If you’re one of the millions of people with an FHA loan then you may be wondering about refinancing, and especially about the question of refinancing with something other than an FHA mortgage.

I’m one of those people who alway thought the hardest part of college was getting in. I also think that in many cases the toughest part of getting a job is finding one. Once you’re in college or once you have a job, you’re in.

It’s the same with FHA loans. Once you’ve got one you’re in the club.


Let’s say you have an FHA loan from a few years ago and wish to consider a new loan to take advantage of today’s lower rates. You might go from, say, 7 percent to 5.5 percent. On a $200,000 mortgage your monthly payment would go from $1,330.60 for principal and interest to $1,135.58. That’s an extra $195 a month or $2,340 a year. If such savings are unimportant to you, then please send your check to…..

If you go into the private sector to refinance the first thing you need is lots of paperwork. You have to document your income and you have to get an appraisal. The paperwork to prove income and such is no big deal if you’ve been paying taxes, but what about that appraisal. The latest report from the National Association of Realtors shows that “the median existing single-family home price was $178,300 in July, which is 14.6 percent below a year ago.”

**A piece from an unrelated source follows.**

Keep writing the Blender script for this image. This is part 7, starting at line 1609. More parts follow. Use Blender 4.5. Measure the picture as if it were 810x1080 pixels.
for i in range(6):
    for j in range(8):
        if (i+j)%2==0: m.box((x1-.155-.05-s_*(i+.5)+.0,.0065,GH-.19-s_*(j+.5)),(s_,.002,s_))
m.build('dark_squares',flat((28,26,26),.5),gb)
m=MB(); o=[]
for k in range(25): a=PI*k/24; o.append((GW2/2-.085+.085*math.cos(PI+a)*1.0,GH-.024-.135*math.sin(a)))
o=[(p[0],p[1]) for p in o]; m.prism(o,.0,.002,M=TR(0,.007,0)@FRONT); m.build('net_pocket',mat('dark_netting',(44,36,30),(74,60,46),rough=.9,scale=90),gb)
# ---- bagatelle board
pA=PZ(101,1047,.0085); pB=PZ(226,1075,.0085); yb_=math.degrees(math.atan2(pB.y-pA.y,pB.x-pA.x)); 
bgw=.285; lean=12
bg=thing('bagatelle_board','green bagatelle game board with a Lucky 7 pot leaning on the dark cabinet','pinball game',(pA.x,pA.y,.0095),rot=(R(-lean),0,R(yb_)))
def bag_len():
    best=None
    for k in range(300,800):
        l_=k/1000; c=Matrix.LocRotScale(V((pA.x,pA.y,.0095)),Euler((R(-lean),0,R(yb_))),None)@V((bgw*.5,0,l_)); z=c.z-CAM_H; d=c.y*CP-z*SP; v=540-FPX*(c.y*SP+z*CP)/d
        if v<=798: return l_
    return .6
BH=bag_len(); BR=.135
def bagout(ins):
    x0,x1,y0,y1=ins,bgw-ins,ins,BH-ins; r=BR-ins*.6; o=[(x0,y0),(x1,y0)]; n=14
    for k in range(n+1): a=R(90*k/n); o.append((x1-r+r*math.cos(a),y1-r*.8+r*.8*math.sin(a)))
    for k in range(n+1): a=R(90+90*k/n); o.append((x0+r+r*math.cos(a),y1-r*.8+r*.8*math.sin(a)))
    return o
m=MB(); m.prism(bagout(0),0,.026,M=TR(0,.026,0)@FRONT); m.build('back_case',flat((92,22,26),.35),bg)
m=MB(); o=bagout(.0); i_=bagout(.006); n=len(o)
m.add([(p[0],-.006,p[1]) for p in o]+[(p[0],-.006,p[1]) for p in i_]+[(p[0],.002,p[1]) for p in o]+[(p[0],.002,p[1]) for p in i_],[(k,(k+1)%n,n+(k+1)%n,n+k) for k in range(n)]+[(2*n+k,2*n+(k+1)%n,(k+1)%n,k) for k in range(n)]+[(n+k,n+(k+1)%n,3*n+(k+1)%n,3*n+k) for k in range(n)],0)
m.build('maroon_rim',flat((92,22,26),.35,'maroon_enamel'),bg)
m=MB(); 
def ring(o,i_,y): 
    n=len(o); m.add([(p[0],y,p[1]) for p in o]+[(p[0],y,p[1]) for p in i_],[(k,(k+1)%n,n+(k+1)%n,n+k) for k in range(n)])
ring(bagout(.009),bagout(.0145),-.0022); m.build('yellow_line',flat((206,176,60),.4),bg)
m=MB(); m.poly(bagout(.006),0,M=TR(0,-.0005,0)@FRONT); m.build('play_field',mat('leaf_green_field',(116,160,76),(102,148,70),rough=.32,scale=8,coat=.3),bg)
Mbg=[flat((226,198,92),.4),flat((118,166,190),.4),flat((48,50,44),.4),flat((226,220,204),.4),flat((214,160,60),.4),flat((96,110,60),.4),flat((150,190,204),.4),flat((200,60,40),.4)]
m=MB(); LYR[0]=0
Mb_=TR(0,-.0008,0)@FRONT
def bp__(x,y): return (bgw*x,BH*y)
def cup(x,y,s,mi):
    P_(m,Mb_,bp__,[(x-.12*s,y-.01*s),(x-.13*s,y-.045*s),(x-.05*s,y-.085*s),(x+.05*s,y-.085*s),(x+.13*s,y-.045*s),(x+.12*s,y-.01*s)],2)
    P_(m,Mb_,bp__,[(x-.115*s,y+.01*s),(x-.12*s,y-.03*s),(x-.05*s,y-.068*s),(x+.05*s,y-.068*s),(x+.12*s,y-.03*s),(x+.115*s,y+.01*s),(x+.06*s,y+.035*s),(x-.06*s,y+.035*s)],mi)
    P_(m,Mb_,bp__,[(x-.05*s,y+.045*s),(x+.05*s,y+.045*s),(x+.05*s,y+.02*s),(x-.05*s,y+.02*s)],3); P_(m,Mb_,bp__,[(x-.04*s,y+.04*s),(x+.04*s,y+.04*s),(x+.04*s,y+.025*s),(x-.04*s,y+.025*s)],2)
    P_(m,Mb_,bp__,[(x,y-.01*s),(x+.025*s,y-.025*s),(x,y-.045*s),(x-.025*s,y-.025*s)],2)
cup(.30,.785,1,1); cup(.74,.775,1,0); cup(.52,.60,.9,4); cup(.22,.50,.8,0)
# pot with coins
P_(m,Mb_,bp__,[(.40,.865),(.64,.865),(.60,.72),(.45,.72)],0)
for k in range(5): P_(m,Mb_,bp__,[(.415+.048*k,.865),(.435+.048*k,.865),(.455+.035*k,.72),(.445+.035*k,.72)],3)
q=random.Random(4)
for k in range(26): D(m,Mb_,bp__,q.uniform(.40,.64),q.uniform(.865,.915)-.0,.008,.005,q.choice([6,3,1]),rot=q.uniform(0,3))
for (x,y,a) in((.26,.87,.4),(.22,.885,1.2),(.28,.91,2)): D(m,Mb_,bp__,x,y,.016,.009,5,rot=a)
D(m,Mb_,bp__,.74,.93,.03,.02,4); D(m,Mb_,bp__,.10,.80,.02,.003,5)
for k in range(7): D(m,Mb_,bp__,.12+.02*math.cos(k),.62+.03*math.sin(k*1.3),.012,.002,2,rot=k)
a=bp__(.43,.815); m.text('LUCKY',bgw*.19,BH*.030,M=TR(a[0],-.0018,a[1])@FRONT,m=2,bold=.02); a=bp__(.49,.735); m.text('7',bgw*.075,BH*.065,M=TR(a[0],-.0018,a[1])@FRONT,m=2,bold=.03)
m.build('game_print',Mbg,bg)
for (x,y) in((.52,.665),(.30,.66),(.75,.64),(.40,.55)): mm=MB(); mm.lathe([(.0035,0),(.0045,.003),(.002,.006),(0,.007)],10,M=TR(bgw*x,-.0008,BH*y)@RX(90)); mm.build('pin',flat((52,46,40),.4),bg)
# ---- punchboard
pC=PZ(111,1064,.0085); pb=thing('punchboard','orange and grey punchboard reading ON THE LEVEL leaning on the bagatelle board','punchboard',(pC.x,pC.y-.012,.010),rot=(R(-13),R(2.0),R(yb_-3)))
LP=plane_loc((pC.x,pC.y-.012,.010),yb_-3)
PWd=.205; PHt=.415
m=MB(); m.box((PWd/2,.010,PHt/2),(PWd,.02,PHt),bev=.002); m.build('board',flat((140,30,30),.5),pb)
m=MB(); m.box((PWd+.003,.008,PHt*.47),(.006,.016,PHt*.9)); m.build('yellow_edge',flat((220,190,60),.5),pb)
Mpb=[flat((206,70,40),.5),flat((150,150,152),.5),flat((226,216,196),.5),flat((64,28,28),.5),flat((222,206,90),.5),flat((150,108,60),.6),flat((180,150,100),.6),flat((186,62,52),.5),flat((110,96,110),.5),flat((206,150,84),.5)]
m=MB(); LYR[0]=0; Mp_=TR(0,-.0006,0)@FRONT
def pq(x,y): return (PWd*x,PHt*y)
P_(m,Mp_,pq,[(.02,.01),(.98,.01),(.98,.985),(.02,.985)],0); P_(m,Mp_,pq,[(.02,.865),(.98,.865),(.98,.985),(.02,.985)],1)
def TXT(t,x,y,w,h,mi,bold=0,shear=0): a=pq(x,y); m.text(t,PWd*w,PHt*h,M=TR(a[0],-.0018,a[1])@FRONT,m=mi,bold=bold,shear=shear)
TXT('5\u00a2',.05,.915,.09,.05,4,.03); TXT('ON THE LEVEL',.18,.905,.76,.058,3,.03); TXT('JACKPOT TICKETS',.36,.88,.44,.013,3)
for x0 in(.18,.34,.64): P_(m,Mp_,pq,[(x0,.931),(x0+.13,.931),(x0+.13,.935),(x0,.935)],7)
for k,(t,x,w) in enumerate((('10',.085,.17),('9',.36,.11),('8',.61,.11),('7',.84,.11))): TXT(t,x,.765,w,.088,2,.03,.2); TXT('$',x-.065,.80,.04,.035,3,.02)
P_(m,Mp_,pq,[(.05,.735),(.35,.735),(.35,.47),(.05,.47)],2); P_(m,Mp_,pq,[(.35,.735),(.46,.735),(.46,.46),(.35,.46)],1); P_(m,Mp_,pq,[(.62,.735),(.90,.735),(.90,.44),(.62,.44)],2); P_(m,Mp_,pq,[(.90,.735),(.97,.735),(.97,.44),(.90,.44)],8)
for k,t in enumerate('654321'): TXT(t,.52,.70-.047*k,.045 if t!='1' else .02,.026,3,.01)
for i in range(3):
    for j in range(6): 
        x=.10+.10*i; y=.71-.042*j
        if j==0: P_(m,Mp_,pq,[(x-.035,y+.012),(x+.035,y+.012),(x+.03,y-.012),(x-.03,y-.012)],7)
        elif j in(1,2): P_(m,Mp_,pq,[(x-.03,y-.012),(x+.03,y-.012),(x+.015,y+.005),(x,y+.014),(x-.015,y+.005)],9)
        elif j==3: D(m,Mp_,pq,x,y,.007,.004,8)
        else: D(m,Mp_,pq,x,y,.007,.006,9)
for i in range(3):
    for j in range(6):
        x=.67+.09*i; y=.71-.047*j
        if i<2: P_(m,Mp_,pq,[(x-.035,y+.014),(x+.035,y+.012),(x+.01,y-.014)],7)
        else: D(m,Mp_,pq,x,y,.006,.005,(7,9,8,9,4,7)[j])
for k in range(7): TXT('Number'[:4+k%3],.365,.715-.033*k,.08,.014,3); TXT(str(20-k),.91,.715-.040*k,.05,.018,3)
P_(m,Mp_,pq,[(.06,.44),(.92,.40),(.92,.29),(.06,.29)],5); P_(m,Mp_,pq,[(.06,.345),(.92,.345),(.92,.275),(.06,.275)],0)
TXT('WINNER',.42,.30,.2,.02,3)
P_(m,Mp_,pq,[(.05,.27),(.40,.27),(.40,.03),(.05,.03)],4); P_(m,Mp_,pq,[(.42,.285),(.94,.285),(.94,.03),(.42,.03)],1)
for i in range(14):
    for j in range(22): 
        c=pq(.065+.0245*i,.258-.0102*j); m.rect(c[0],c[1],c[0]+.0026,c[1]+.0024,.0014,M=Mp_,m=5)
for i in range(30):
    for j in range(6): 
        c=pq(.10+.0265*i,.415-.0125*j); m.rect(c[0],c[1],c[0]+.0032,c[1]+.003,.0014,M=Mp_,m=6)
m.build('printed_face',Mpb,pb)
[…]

You see the problem. Lenders like borrowers to have equity. If homes are worth less than a year ago then it become tough to refinance unless your current loan balance is substantially below the current value of your home.

FHA Refinancing

With the FHA refinancing is a very different process. Remember, if you have an FHA loan then the FHA knows if your monthly payments have been naughty or nice. If your payments have been good then the government has some good news for you.

The four basic standards to refinance an FHA loan, according to HUD, look like this:

___ The mortgage to be refinanced must already be FHA-insured. If you have an FHA mortgage you’ve got this one.

___ The mortgage to be refinanced should be current (not delinquent). That’s the good payment thing.

___ The refinance is to result in a lowering of the borrower’s monthly principal and interest payments. In our example you would save more $2,300 a year, though your mileage may differ.

___ No cash may be taken out on mortgages refinanced using the streamline refinance process. No problem. If you can save almost $200 a month, as per our example, that will be fine.

“Streamline refinances can also be done without appraisals,” says HUD, “but the new loan amount cannot exceed the original loan amount. Investment properties (properties in which the borrower does not reside in as his or her principal residence) may only be refinanced without an appraisal.”

Given today’s market, if you have an FHA loan in hand then refinancing with something else seems unlikely. For specifics and particulars, speak with FHA lenders. After all, you’re already in the club.